Cytat: bum1234 w 01 Lipiec 2014, 13:18:58To, że ktoś w cos brnie nie uzasadnia w żadnym stopniu rzeczywistej potrzeby istnienia np. gęstych formatów.
Zgadzam się. Formaty stratne to jedna bajka, a cudowne polepszanie jakości to druga.
Jestem miłośnikiem analogu, ale myślę, że nie względu na wybitną jakość. To jest trochę jak ceremonia parzenia herbaty lub przygotowywania i picia kawy według dawnych zasad.
Podobnie z płytami. Wyłączam komputer, żeby mieć absolutną ciszę. Włączam płytę, siadam, słucham. Jest w tym ta odrobina celebry. Coś co spowalnia na chwilę bieg zdarzeń. Muzykę z plików mogę puścić w każdej chwili i tak robię, ale winylowa płyta ma w sobie ten wymiar odświętności.
Owszem, jak się ma już w miarę porządną wkładkę, to okazuje się, że jakość jest zadziwiająco dobra. Ale... czy lepsza niż współczesna? Sprawdzałem to, porównywałem spektrum częstotliwości. Plik zgrywany z płyty analogowej ma jeszcze jakieś tam spektrum nawet koło 30kHz, ale nie oszukujmy się, kto to słyszy? A jednocześnie poziom dźwięku częstotliwości powyżej 16kHz jest niższy niż z CD. Im bardziej środka płyty tym niższy. Z drugiej strony trzeba przyznać, że bas bywa nieco lepszy. ;)
W tym naszym analogowym hobby jest troszkę voodoo. To oczywiście nic złego. Pod warunkiem, ze potrafimy przyznać się, że czaruje nas ta czarna płyta troszkę emocjonalnie, a niekoniecznie intelektualnie. ;)

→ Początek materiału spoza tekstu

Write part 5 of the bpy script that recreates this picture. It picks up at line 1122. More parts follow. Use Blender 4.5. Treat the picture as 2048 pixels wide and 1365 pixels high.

Z tymi różnicami mp3 a wav to też byłbym ostrożny. Owszem 256kbps jeszcze daje się rozpoznawać, ale 320 już ciężko. Owszem dynamika się ciut zmniejsza. Ale sorry, to się da rozpoznać na Bolerze Ravela, ale już na Sambie Pa Ti Santany nie sądzę.

O DSD się nie wypowiadam, choć według mnie to taki wymysł epoki cyfrowej, jakoś jestem zwolennikiem pure audio. :)

A man can never have enough turntables.

Głównym uzasadnieniem gęstych formatów jest umożliwienie bezstresowej obróki cyfowej w studiach nagraniowych.
Też słucham czasami gęstych formatów i więcej zależy od samej realizacji nagrania. Te, co mam są rzeczywiście nagrane dobrze i brzmią dobrze. Ale nie jestem w stanie stwierdzić czy ich jakość to skutek gęstości czy samej realizacji. Bo podobne jakości słyszę również na zykłym formacie CD dobrze zrealizowanych płyt.
A nie mam zbyt dużej mozliwości bezpośredniego porównania. Czyli ta sama realizacja w dwóch róznych formatach. Zresztą przy downsamplingu też wiele zalezy od algorytmów i jak to jest zrobione. Prawdę mówiąc, nie wiemy co i jak jest robione przez "majstrów od myszki" przy danym nagraniu. Trudno więc o jednoaznaczną opinię.


Cytat: jar1 w 01 Lipiec 2014, 13:44:33
Prawdę mówiąc, nie wiemy co i jak jest robione przez "majstrów od myszki" przy danym nagraniu. Trudno więc o jednoaznaczną opinię.
Własnie. Nikt nie daje gwarancji, ze gesty plik nie jest inaczej przygotowywany - tak aby uzasadnić celowosć zastosowania takiego formatu i zachęcic do zakupów ;)

Istnienie analogu uzasadnia brak problemów z cyfrą. I na odwrót. :)
To, że analog w postaci winylu przeżywa renesans wynika też z tego, ze nie ma problemów, jakie pojawiają się przy przetwornikach DAC. Bo jakby teoretycznie nie uzasadniać i jakie by nie snuś wywody o wyższości jednego nad drugim, zawsze o wyniku końcowym decyduje efekt finalny w postaci konkretnchy urządzeń i ich połączenie. A rzeczywistośc jest zawsze znacznie gorsza niż teoria.
Zera i jedynki są też jedynie na papierze i w pliku.